The origins of the U.S. State Department's Diplomatic Security Service (DSS) goes back to 1916 with a handful of agents assigned special duties directly by the Secretary of State (SECSTATE), Robert Lansing.

Lansing, who used MID and Department of the Treasury Secret Service agents to obtain secret information, longed for direct control over his own agents; therefore, in 1916 he created a Bureau of Secret Intelligence.

President Wilson allowed Lansing and Frank Polk quietly and informally to channel the flow of military and law enforcement material into the State Department's Bureau of Secret Intelligence (U-1). The two men picked a young clerk named Leland Harrison "to take charge of the collection and examination of all information of a secret nature coming into the Department from various sources and also to direct the work of the agents specially employed for that purpose."

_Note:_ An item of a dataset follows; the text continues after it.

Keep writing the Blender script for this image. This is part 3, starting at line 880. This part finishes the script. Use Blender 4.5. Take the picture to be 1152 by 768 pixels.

Lansing moved to create this inter-agency "secret service" for the Department of State. Many German and Austrian acts of fraud, propaganda, sabotage, and espionage cut across or fell between the jurisdictions of various U.S. law enforcement agencies. Secretary of the Treasury William McAdoo admitted that the Secret Service, the Federal Bureau of Investigation, and the Post Office Inspection Service were often "crossing wires with [one] another in running down crimes and conducting investigations" of espionage, fraud, and sabotage. To rectify this, Lansing proposed creating an office under the Department of State’s Office of the Counselor to review investigation reports from several law enforcement agencies.